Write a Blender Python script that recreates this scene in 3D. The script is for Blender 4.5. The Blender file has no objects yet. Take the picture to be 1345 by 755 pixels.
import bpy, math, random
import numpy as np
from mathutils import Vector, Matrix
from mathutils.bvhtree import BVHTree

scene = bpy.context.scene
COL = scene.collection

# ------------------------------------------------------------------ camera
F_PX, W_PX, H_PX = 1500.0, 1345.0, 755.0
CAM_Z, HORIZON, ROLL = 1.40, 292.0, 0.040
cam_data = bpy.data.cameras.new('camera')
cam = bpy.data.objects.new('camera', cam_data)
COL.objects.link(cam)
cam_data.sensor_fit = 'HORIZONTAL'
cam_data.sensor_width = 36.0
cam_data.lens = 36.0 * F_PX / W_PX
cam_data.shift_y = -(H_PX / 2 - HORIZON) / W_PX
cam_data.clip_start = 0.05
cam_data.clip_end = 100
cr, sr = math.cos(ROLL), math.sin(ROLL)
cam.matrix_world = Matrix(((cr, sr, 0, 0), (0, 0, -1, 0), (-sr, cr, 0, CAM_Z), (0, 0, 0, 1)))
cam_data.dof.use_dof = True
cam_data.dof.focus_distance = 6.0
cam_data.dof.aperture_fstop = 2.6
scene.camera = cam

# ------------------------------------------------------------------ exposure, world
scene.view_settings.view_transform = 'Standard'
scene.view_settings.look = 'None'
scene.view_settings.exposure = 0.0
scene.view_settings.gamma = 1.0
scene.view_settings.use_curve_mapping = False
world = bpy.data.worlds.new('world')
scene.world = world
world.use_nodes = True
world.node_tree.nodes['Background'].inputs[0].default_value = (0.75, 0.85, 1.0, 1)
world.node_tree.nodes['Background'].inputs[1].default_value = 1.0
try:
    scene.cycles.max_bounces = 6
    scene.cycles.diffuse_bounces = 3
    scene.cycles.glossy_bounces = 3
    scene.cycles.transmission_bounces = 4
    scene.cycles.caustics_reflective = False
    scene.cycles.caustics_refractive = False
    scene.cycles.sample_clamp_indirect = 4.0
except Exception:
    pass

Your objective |
Please reproduce exactly the lines above, beginning with the first and ending with the line that contains "COL = scene.collection", and include nothing outside that range.

Written reply |
Write a Blender Python script that recreates this scene in 3D. The script is for Blender 4.5. The Blender file has no objects yet. Take the picture to be 1345 by 755 pixels.
import bpy, math, random
import numpy as np
from mathutils import Vector, Matrix
from mathutils.bvhtree import BVHTree

scene = bpy.context.scene
COL = scene.collection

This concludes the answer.